In our time of 24-hour news and overexposed celebrities, it’s hard to appreciate what a big deal it was for up-and-coming Omaha to host the international stage star. On February 6, a reporter for the Omaha Daily News commented on the preparation of the actress’s dressing room at the Boyd Theater:
“Every stitch and stick of the usual furnishings had been removed. The floor had been carpeted and the wall covered with tapestries. . . . From the door of the room to the points where Bernhardt was to enter the various scenes new, clean canvas had been stretched for her to walk on, that her wonderful gowns should not come in contact with the dusty stage.”
More than 2,000 people saw and heard Bernhardt playing the lead role in the well-known drama La Tosca. “Most of Omaha’s fashion and a large representation of its brains was at the Boyd last night to ‘see Bernhardt,’” said the Daily News.
There was just one small issue. The play was in French. Most of the audience literally did not understand a word.
And here is where the reporter becomes a little tongue-in-cheek as he describes audience reaction to the famously proud and touchy superstar:
“The audience rose admirably to the necessity of saving Omaha’s artistic reputation, and by way of doing so, recalled the actress several times at the end of the third act, and also after the fourth. She seemed pleased, but she is disappointed when she is anything less than delighted.
“As for enthusiasm, how could there be enthusiasm when every person in the audience save six or eight was peering at the stage through a dense fog of lingual ignorance and was nervously uncertain just when enthusiasm would be acceptable to the divinity?”
Bernhardt’s acting style would seem campy by today’s standards. In her day—before microphones and amplification—an actress had to reach the back rows with her unaided voice. In this, Bernhardt excelled. She was known for “the bell-like sweetness and clearness and the indescribable individuality” of her voice—and this, said the reporter, has “not been one whit exaggerated.”

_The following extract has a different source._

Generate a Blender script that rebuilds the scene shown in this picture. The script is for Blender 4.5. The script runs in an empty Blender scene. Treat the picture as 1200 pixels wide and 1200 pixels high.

But as to what she and the other actors were actually saying, most of the audience could only guess. If the crowd seemed a bit subdued through much of the performance, the reporter suggested that Bernhardt’s ability to “sustain the interest of the unenlightened to the pitch reached by the average good performance in the English tongue, shows the power of her interpretation of meanings without words.”